Zoning Changes to Create Affordable Housing

Font Size:

Scholars argue for “upzoning” to build more multi-family homes on land near transit stations.

Font Size:

Over the past decade, housing costs have increased in many of America’s wealthy cities and suburbs. Housing development has not. Without affordable housing, many low- or middle-income households cannot afford to live and work in economically vibrant, high-opportunity areas.

In a recent report for the Brookings Institution, Sarah Crump and three coauthors argue that the housing affordability crisis stems from zoning restrictions that prevent developing new housing in affluent areas.
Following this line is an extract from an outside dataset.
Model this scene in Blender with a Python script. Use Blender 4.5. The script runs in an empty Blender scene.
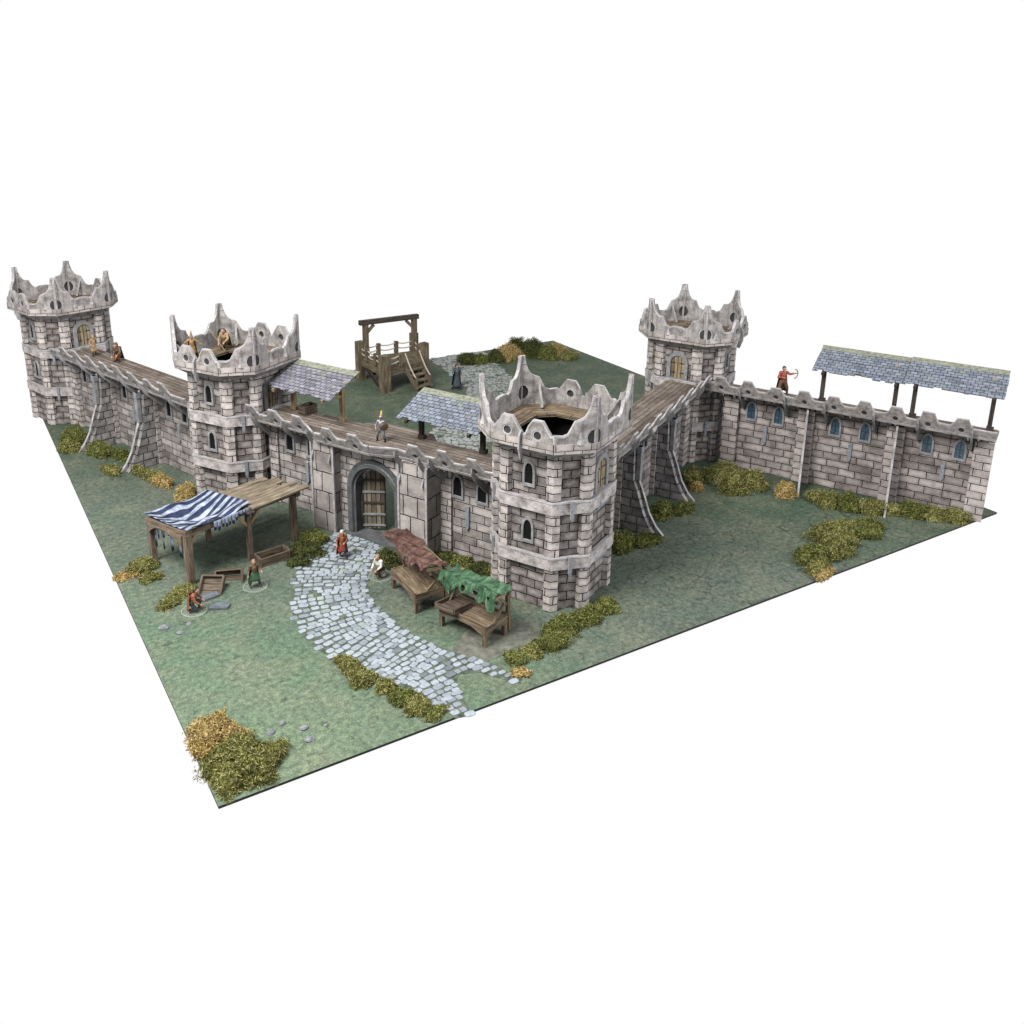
import bpy, math, random
from mathutils import Vector, Matrix, geometry
R=math.radians
random.seed(7)
scn=bpy.context.scene
col=scn.collection

# ------------------------------------------------------------------ materials
ALB=.50      # overall reflectance of the printed card under the soft box
class NT:
    def __init__(s,name,rough=.85,spec=.25):
        s.m=bpy.data.materials.new(name); s.m.use_nodes=True
        s.t=s.m.node_tree; s.n=s.t.nodes; s.l=s.t.links
        s.b=s.n['Principled BSDF']; s.b.inputs['Roughness'].default_value=rough
        s.b.inputs['Specular IOR Level'].default_value=spec
    def node(s,typ,inp=None,**kw):
        n=s.n.new(typ)
        for k,v in kw.items(): setattr(n,k,v)
        for k,v in (inp or {}).items(): s.put(n,k,v)
        return n
    def put(s,n,k,v):
        if isinstance(v,bpy.types.NodeSocket): s.l.new(v,n.inputs[k])
        else: n.inputs[k].default_value=v
    def math(s,op,a,b=0.,c=None):
        n=s.node('ShaderNodeMath',operation=op); s.put(n,0,a); s.put(n,1,b)
        if c is not None: s.put(n,2,c)
        return n.outputs[0]
    def mix(s,f,a,b,blend='MIX'):
        n=s.node('ShaderNodeMix',data_type='RGBA',blend_type=blend,clamp_factor=True)
        s.put(n,0,f); s.put(n,6,a); s.put(n,7,b); return n.outputs[2]
    def ramp(s,f,*st):
        n=s.node('ShaderNodeValToRGB'); s.l.new(f,n.inputs[0]); e=n.color_ramp.elements
        while len(e)<len(st): e.new(.5)
        for i,(p,c) in enumerate(st):
            e[i].position=p; e[i].color=c if len(c)==4 else (*c,1)
        return n.outputs[0]
    def noise(s,vec,scale,detail=4,rough=.6,dist=0.):
        n=s.node('ShaderNodeTexNoise',{'Scale':scale,'Detail':detail,'Roughness':rough,'Distortion':dist}); s.l.new(vec,n.inputs['Vector']); return n
    def uv(s): return s.node('ShaderNodeUVMap',uv_map='UVMap').outputs[0]
    def obj(s): return s.node('ShaderNodeTexCoord').outputs['Object']
    def geo(s): return s.node('ShaderNodeNewGeometry')
    def mapping(s,vec,scale=(1,1,1),loc=(0,0,0)):
        n=s.node('ShaderNodeMapping',{'Scale':scale,'Location':loc}); s.l.new(vec,n.inputs['Vector']); return n.outputs[0]
    def bump(s,h,strength=.4,dist=.02):
        n=s.node('ShaderNodeBump',{'Strength':strength,'Distance':dist}); s.l.new(h,n.inputs['Height']); s.l.new(n.outputs[0],s.b.inputs['Normal'])
    def done(s,c,k=None):
        k=ALB if k is None else k
        s.put(s.b,'Base Color',s.mix(1.,c,(k,k,k,1.),'MULTIPLY')); return s.m
def c4(*c): return (*c,1.)
def g4(v,t=(1,1,1)): return (v*t[0],v*t[1],v*t[2],1.)

def warp(t,vec,amt,scale):
    n=t.noise(vec,scale,2)
    sub=t.node('ShaderNodeVectorMath',operation='SUBTRACT'); t.l.new(n.outputs['Color'],sub.inputs[0]); sub.inputs[1].default_value=(.5,.5,.5)
    sc=t.node('ShaderNodeVectorMath',operation='SCALE'); t.l.new(sub.outputs[0],sc.inputs[0]); sc.inputs['Scale'].default_value=amt
    ad=t.node('ShaderNodeVectorMath',operation='ADD'); t.l.new(vec,ad.inputs[0]); t.l.new(sc.outputs[0],ad.inputs[1]); return ad.outputs[0]

def brick_mat(name,hi,lo,ink,bw=.22,rh=.115,ms=.0072,warm=(1.,.92,.875),dirt=.55,wash=.6):
    t=NT(name,.9,.15); uv=t.uv(); w=warp(t,uv,.035,5.)
    w2=warp(t,w,.012,28.)
    b=t.node('ShaderNodeTexBrick',{'Color1':g4(hi,warm),'Color2':g4(lo,warm),'Mortar':c4(ink,ink,ink*1.05),'Scale':1.,'Mortar Size':ms,'Mortar Smooth':.25,'Bias':-.15,'Brick Width':bw,'Row Height':rh},offset=.5,squash=1.35,squash_frequency=3)
    t.l.new(w2,b.inputs['Vector'])
    # painted edge highlight, as if inked: a lighter ring just inside each joint
    b2=t.node('ShaderNodeTexBrick',{'Color1':c4(1,1,1),'Color2':c4(1,1,1),'Mortar':c4(0,0,0),'Scale':1.,'Mortar Size':ms*3.2,'Mortar Smooth':.6,'Brick Width':bw,'Row Height':rh},offset=.5,squash=1.35,squash_frequency=3)
    t.l.new(w2,b2.inputs['Vector'])
    ring=t.math('SUBTRACT',b2.outputs['Fac'],b.outputs['Fac'])
    c=t.mix(t.math('MULTIPLY',ring,.55),b.outputs['Color'],g4(min(.95,hi*1.45),warm))
    b3=t.node('ShaderNodeTexBrick',{'Color1':c4(1,1,1),'Color2':c4(1,1,1),'Mortar':c4(0,0,0),'Scale':1.,'Mortar Size':min(.045,rh*.42),'Mortar Smooth':1.,'Brick Width':bw,'Row Height':rh},offset=.5,squash=1.35,squash_frequency=3)
    t.l.new(warp(t,uv,.06,7.),b3.inputs['Vector'])
    c=t.mix(t.math('MULTIPLY',b3.outputs['Fac'],wash),c,t.mix(1.,c,c4(.42,.40,.42),'MULTIPLY'))
    fine=t.noise(uv,70.,5,.7); c=t.mix(.55,c,t.ramp(fine.outputs[0],(.3,(.35,.35,.35)),(.62,(1,1,1))),'MULTIPLY')
    st=t.noise(uv,3.2,5,.62); c=t.mix(dirt,c,t.ramp(st.outputs[0],(.37,(.24,.22,.215)),(.56,(1,1,1))),'MULTIPLY')
    c=t.mix(t.ramp(t.noise(uv,9.,3).outputs[0],(.58,(0,0,0)),(.72,(.45,.45,.45))),c,c4(.19,.17,.15))
    t.bump(t.math('ADD',t.math('MULTIPLY',b.outputs['Fac'],-1.),t.math('MULTIPLY',fine.outputs[0],.5)),.45,.012)
    return t.done(c)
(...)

They focus on the greater Boston area, arguing that Massachusetts lawmakers should impose a statewide policy legalizing development near transit stations to create affordable housing.
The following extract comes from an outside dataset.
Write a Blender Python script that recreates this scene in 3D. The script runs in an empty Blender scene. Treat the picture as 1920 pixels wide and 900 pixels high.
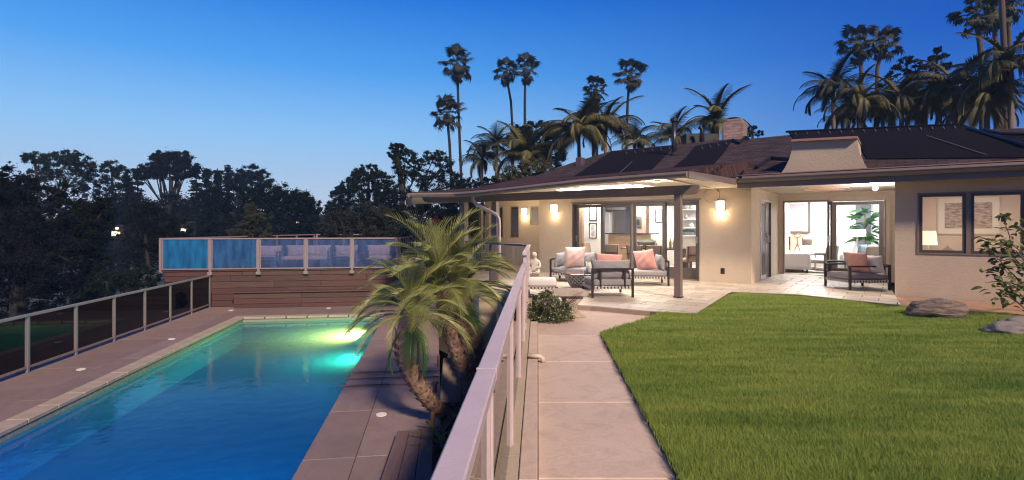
import bpy, bmesh, math, random
import numpy as np
from mathutils import Vector, Matrix, Euler, noise
random.seed(7); R = random.Random(11); NR = np.random.default_rng(5)
SC = bpy.context.scene; COL = SC.collection
# ---------------------------------------------------------------- camera
CZ, F, HY, CX = 1.45, 1000.0, 425.0, 960.0
cam_d = bpy.data.cameras.new('camera'); cam = bpy.data.objects.new('camera', cam_d); COL.objects.link(cam)
cam.location = (0, 0, CZ); cam.rotation_euler = (math.radians(90), 0, 0)
cam_d.sensor_width = 36; cam_d.lens = 36 * F / 1920; cam_d.shift_y = -25 / 1920
cam_d.clip_start = 0.05; cam_d.clip_end = 3000; SC.camera = cam
SC.render.resolution_x = 1024; SC.render.resolution_y = 480
SC.view_settings.view_transform = 'Standard'; SC.view_settings.look = 'None'
SC.view_settings.exposure = 0.0; SC.view_settings.gamma = 1
SC.render.engine = 'CYCLES'
SC.cycles.use_denoising = True; SC.cycles.pixel_filter_type = 'BLACKMAN_HARRIS'; SC.cycles.filter_width = 1.15
SC.cycles.sample_clamp_indirect = 4; SC.cycles.max_bounces = 8; SC.cycles.transparent_max_bounces = 16
SC.cycles.caustics_reflective = False; SC.cycles.caustics_refractive = False

def lin(r, g, b):
    f = lambda c: (c / 255) / 12.92 if c / 255 <= .04045 else ((c / 255 + .055) / 1.055) ** 2.4
    return (f(r), f(g), f(b), 1)

# ---------------------------------------------------------------- dusk sky
W = bpy.data.worlds.new('World'); SC.world = W; W.use_nodes = True
nt = W.node_tree; nt.nodes.clear(); N = nt.nodes.new; Lk = nt.links.new
tc = N('ShaderNodeTexCoord'); sep = N('ShaderNodeSeparateXYZ'); Lk(tc.outputs['Generated'], sep.inputs[0])
dot = N('ShaderNodeVectorMath'); dot.operation = 'DOT_PRODUCT'; Lk(tc.outputs['Generated'], dot.inputs[0]); dot.inputs[1].default_value = (-.62, .785, 0)
mr = N('ShaderNodeMapRange'); mr.interpolation_type = 'SMOOTHSTEP'; Lk(dot.outputs['Value'], mr.inputs['Value'])
mr.inputs['From Min'].default_value = .10; mr.inputs['From Max'].default_value = 1.0
def ramp(stops):
    r = N('ShaderNodeValToRGB'); Lk(sep.outputs['Z'], r.inputs[0]); e = r.color_ramp.elements
    r.color_ramp.interpolation = 'EASE' if False else 'LINEAR'
    while len(e) < len(stops): e.new(.5)
    for i, (p, c) in enumerate(stops): e[i].position = p; e[i].color = lin(*c)
    return r
ra = ramp([(0, (206, 212, 234)), (.07, (186, 214, 243)), (.16, (146, 202, 252)), (.27, (84, 166, 246)), (.40, (26, 120, 226)), (.7, (16, 76, 165)), (1, (8, 52, 128))])
rb = ramp([(0, (120, 150, 205)), (.06, (92, 142, 214)), (.16, (52, 118, 210)), (.28, (20, 90, 194)), (.40, (4, 72, 176)), (.7, (6, 48, 128)), (1, (6, 42, 112))])
mx = N('ShaderNodeMix'); mx.data_type = 'RGBA'; Lk(mr.outputs[0], mx.inputs['Factor']); Lk(rb.outputs[0], mx.inputs['A']); Lk(ra.outputs[0], mx.inputs['B'])
bg = N('ShaderNodeBackground'); Lk(mx.outputs['Result'], bg.inputs[0]); bg.inputs[1].default_value = 1.0
wo = N('ShaderNodeOutputWorld'); Lk(bg.outputs[0], wo.inputs[0])
# ---------------------------------------------------------------- low warm light from behind, right
sd = bpy.data.lights.new('sun', 'SUN'); sun = bpy.data.objects.new('sun', sd); COL.objects.link(sun)
sd.energy = 4.8; sd.angle = math.radians(6); sd.color = (1.0, .78, .56)
sun.rotation_euler = Vector((-.34, .73, -.60)).to_track_quat('-Z', 'Y').to_euler()

# ---------------------------------------------------------------- geometry helpers
def P(x, y, Y): return Vector(((x - CX) / F * Y, Y, CZ - (y - HY) / F * Y))
def G(x, y, z=0.0):
    Y = (CZ - z) * F / (y - HY); return Vector(((x - CX) / F * Y, Y, z))
HC = Vector((6.05, 13.48, 0)); HE = Vector((.8076, -.5897, 0)); HN = Vector((.5897, .8076, 0)); HROT = math.atan2(-.5897, .8076)
def H(s, t, z=0.0): return HC + HE * s + HN * t + Vector((0, 0, z))
def toH(p): d = Vector(p) - HC; return Vector((d.dot(HE), d.dot(HN), p[2]))
def sT(px, t):
    b = HC + HN * t; k = (px - CX) / F
    return (b.y * k - b.x) / (HE.x - k * HE.y)
def hp(px, py, t):
    s = sT(px, t); p = H(s, t); return s, CZ - (py - HY) / F * p.y
PO = Vector((-7.93, 15.7, 0)); PU = Vector((.990, .143, 0)); PD = Vector((-.143, .990, 0)); PROT = math.atan2(.143, .99)
def PL(x, y, z=0.0): return PO + PU * x + PD * y + Vector((0, 0, z))
ZD = -1.22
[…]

Land near transit stations is typically expensive, leading economists to expect that it could be used for high-density housing. In many Boston suburbs, single-family detached homes occupy the expensive land surrounding transit stations. The median single-family home near commuter rail stations sits on a one-third acre lot, an inefficient use of high-value real estate, according to Crump and her coauthors. They argue that the inefficient use of high-value property is not a market outcome—it results from zoning regulations.

Zoning regulations can limit housing development. These regulations include minimum lot size requirements, development growth caps, and prohibiting irregularly shaped lots. To counter restrictions on development, Crump and her coauthors recommendupzoning”—changing the zoning code to allow for denser buildings, including multi-family homes such as duplexes, attached townhouses, or condo buildings.

Many of Boston’s affluent suburbs have adopted zoning restrictions that prevent any additional housing. Upzoning here would replace single-family homes with multi-family homes in communities that lack active housing development. As many suburbs restrict zoning and impose barriers to development, the Crump team argues that a statewide policy requiring local ordinances to upzone could lead to more affordable housing opportunities. Local officials typically govern zoning laws, but an increasing number of states have intervened when restrictive local zoning regulations have contributed to housing shortages.

Crump and her coauthors estimate that redeveloping single-family homes within a half mile of transit stations into multi-family buildings could create 200 to 600 new housing options in the next five years.

The Crump team argues that upzoning to permit building several homes on a single lot—particularly on expensive land—reduces the cost of each home. For example, in the costly land near the Wellesley Hills station outside of Boston, the land for an average single-family home costs about $850,000. Construction for the new home brings the total cost to about $2 million. If that same land were instead used for a low-rise condo building with 11 units, the cost per family would drop to $500,000.

Offering multi-family homes has the greatest impact in the most expensive areas. In towns such as Wellesley, permitting new construction could allow a family to buy a new condo for almost half the price of the median existing home. Affordable multi-unit housing could give moderate-income families entry into previously inaccessible communities and provide wealthy communities with a more diverse labor market.

Zoning code changes to encourage development do not usually produce affordable housing in areas with lower cost homes and may even have a detrimental effect. For example, development in moderate-and low-income communities around Boston increased average housing prices. This type of development, often termed “gentrification,” can push racial and economic diversity out of areas as prices rise to a level that only wealthier, overwhelmingly white, families can afford.

Crump and her coauthors emphasize that changing zoning laws to create affordable housing for moderate-income families captures just one part of the greater Boston housing affordability problem. A second part lies in low-income households’ inability to afford existing market-rate housing. Crump and her coauthors only sought to increase the affordable housing supply but they claim that their proposed policy can help low-income families pay for housing as well.

Some low-income families receive vouchers from the U.S. Department of Housing and Urban Development (HUD) that can subsidize rent in moderate- and high-income neighborhoods. HUD intends for these vouchers to help low-income families move into higher-opportunity areas, but affluent cities such as Wellesley often lack rental properties. Constructing multi-family homes in affluent suburbs could provide more rental spaces for low-income families.

In addition, allowing high-density development in affluent areas could shift the current development of new housing from low- and moderate-income communities to affluent communities. Crump and her coauthors argue that statewide upzoning “is one of the most effective ways to reduce the risk of gentrification and displacement in lower-income Black and Latino or Hispanic communities.”

Crump and her coauthors stress that, although statewide upzoning alone cannot solve the housing crisis, Massachusetts policymakers can promote affordable housing by addressing zoning regulations that have long prevented building more affordable housing in affluent areas.